## begin RECORDED INFORMATION
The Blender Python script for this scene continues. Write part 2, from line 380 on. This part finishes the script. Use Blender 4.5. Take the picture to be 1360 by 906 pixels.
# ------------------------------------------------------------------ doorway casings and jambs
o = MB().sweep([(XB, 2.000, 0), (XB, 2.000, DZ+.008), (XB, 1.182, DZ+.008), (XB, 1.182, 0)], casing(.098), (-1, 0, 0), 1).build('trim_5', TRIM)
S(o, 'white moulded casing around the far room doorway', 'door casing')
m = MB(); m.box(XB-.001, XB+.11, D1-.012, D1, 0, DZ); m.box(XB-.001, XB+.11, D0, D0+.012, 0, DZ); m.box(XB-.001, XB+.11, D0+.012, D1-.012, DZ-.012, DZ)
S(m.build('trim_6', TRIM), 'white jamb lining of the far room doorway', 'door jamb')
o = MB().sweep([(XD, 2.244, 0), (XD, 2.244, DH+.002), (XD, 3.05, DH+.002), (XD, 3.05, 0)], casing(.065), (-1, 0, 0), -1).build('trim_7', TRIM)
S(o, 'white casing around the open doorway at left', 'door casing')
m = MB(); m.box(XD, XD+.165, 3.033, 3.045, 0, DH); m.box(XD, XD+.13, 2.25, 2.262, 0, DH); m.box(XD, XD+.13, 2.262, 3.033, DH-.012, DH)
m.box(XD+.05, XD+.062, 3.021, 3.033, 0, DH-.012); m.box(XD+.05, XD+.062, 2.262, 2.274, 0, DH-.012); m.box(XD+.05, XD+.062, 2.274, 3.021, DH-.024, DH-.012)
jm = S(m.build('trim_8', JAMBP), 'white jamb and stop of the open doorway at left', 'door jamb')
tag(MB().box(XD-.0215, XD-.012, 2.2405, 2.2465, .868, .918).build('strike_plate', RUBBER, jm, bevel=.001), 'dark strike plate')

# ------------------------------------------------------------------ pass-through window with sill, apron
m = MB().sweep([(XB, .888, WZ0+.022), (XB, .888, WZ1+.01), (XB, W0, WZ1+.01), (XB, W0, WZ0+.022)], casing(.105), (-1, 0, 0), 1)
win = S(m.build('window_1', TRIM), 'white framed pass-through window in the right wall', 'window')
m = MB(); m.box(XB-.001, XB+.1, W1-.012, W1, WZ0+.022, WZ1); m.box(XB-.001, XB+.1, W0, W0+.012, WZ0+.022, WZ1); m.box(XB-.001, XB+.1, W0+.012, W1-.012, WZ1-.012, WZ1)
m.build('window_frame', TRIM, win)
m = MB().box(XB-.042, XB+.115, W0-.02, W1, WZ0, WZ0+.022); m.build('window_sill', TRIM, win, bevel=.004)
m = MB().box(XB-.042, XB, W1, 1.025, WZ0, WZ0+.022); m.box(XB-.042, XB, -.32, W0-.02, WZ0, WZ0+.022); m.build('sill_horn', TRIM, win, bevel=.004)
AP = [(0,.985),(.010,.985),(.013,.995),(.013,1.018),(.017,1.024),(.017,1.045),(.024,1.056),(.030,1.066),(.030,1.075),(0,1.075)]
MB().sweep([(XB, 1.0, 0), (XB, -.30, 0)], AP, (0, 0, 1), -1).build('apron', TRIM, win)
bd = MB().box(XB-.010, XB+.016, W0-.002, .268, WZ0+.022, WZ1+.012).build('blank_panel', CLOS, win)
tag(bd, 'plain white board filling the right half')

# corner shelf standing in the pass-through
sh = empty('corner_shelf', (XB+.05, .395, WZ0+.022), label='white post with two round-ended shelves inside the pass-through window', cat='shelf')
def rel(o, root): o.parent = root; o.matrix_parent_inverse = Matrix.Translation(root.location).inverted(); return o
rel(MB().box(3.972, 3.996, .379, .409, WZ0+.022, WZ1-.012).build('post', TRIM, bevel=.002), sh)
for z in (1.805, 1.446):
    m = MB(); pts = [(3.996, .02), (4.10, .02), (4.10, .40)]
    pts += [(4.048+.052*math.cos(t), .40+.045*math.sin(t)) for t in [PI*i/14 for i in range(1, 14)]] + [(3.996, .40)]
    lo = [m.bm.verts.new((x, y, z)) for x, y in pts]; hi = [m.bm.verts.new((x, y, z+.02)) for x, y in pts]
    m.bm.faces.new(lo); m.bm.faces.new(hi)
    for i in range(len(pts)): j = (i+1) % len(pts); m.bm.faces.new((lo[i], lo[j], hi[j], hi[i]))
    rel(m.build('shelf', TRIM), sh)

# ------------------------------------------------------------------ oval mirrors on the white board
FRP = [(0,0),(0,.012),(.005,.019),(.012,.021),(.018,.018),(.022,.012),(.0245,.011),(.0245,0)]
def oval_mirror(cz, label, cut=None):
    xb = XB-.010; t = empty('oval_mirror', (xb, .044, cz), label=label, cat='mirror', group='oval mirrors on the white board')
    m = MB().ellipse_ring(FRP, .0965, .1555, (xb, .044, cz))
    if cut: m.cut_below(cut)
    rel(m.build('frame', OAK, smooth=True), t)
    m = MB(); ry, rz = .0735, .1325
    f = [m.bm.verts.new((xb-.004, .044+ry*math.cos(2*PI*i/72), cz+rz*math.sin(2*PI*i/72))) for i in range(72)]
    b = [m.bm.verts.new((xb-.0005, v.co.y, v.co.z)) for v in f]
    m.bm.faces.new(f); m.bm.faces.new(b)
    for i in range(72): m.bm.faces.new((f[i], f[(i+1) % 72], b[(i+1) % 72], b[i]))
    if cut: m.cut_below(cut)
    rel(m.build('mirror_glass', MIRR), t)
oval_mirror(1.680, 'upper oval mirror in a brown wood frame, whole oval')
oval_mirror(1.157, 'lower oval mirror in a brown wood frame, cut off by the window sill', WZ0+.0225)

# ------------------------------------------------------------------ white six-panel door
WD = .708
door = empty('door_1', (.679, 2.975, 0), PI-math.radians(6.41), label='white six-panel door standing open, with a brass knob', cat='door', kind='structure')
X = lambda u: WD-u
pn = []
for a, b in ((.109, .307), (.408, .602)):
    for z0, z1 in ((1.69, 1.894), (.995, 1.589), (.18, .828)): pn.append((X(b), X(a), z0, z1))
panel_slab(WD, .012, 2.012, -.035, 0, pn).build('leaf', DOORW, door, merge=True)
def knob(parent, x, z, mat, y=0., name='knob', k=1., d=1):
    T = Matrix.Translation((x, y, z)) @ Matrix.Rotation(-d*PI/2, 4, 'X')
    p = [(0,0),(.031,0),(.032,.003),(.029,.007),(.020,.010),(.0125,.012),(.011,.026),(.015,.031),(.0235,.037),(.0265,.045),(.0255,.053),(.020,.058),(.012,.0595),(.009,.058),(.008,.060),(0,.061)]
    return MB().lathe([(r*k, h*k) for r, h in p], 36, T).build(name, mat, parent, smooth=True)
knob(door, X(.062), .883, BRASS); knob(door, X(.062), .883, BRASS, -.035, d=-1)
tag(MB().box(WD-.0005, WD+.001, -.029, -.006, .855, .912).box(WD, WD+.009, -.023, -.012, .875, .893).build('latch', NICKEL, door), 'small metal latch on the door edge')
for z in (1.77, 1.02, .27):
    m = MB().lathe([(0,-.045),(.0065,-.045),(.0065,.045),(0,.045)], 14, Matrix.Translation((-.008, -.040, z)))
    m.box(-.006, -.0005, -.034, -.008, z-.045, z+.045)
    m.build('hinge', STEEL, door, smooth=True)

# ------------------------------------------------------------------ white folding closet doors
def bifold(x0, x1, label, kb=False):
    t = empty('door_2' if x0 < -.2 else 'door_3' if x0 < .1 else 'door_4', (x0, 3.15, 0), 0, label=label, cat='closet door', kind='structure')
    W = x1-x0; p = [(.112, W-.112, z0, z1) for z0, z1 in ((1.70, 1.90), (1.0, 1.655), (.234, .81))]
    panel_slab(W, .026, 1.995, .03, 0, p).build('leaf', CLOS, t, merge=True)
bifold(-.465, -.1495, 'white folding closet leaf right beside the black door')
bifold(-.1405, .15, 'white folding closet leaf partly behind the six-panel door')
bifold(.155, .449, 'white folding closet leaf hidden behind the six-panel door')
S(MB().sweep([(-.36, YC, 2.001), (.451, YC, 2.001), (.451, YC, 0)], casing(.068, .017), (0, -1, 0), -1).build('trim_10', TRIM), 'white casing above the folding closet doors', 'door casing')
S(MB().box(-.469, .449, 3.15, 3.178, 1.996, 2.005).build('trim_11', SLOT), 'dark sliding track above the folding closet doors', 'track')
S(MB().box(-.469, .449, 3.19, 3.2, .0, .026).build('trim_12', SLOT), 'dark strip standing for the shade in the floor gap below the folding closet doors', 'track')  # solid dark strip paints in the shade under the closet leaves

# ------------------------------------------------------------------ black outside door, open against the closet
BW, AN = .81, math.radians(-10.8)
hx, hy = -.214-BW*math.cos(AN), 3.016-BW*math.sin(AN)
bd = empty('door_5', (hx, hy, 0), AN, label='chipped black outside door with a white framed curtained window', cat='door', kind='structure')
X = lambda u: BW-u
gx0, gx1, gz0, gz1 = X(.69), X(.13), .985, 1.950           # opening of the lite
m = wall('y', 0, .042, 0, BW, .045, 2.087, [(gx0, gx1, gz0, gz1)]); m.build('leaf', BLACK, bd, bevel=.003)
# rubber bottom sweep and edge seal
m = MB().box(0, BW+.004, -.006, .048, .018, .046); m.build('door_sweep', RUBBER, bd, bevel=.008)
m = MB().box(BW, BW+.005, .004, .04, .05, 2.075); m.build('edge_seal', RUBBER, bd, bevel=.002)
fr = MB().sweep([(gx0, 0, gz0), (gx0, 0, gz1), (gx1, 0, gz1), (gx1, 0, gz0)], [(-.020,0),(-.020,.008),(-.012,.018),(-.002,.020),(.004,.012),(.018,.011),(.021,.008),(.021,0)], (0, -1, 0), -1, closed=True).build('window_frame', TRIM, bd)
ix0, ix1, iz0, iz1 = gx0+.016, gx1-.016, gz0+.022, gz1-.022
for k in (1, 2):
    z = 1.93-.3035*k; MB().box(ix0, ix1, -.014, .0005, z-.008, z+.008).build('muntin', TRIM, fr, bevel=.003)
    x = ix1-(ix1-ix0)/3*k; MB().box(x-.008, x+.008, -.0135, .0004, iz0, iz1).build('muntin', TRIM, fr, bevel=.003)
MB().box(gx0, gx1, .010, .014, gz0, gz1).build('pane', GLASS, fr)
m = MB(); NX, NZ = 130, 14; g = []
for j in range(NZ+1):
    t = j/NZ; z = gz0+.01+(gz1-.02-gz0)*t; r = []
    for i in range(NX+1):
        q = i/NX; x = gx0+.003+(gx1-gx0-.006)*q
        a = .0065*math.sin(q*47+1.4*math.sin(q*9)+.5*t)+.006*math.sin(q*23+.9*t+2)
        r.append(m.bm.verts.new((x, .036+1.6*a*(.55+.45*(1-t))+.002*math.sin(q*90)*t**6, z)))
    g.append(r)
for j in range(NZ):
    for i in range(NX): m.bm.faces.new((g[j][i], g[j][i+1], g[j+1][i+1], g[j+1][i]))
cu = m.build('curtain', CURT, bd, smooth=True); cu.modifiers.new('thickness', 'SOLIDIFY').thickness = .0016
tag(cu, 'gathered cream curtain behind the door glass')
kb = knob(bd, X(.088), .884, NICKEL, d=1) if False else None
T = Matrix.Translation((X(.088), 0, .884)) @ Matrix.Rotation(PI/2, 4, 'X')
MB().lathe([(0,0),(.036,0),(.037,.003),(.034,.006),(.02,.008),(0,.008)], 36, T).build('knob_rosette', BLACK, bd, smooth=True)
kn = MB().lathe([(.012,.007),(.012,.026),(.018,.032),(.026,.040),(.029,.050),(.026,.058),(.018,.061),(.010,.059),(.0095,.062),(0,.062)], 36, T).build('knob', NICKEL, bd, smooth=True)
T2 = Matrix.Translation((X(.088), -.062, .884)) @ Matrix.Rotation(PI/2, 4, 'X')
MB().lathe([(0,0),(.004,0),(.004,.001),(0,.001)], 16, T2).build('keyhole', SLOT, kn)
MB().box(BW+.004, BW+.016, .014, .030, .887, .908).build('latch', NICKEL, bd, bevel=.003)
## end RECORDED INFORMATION
YOUR INSTRUCTIONS: Please transcribe, exactly and with nothing added, the lines from the first line of the material above through the line that contains "m.box(XD+.05, XD+.062, 3.021, 3.033, 0, DH-.012);".

RESPONSE BELOW:
The Blender Python script for this scene continues. Write part 2, from line 380 on. This part finishes the script. Use Blender 4.5. Take the picture to be 1360 by 906 pixels.
# ------------------------------------------------------------------ doorway casings and jambs
o = MB().sweep([(XB, 2.000, 0), (XB, 2.000, DZ+.008), (XB, 1.182, DZ+.008), (XB, 1.182, 0)], casing(.098), (-1, 0, 0), 1).build('trim_5', TRIM)
S(o, 'white moulded casing around the far room doorway', 'door casing')
m = MB(); m.box(XB-.001, XB+.11, D1-.012, D1, 0, DZ); m.box(XB-.001, XB+.11, D0, D0+.012, 0, DZ); m.box(XB-.001, XB+.11, D0+.012, D1-.012, DZ-.012, DZ)
S(m.build('trim_6', TRIM), 'white jamb lining of the far room doorway', 'door jamb')
o = MB().sweep([(XD, 2.244, 0), (XD, 2.244, DH+.002), (XD, 3.05, DH+.002), (XD, 3.05, 0)], casing(.065), (-1, 0, 0), -1).build('trim_7', TRIM)
S(o, 'white casing around the open doorway at left', 'door casing')
m = MB(); m.box(XD, XD+.165, 3.033, 3.045, 0, DH); m.box(XD, XD+.13, 2.25, 2.262, 0, DH); m.box(XD, XD+.13, 2.262, 3.033, DH-.012, DH)
m.box(XD+.05, XD+.062, 3.021, 3.033, 0, DH-.012); m.box(XD+.05, XD+.062, 2.262, 2.274, 0, DH-.012); m.box(XD+.05, XD+.062, 2.274, 3.021, DH-.024, DH-.012)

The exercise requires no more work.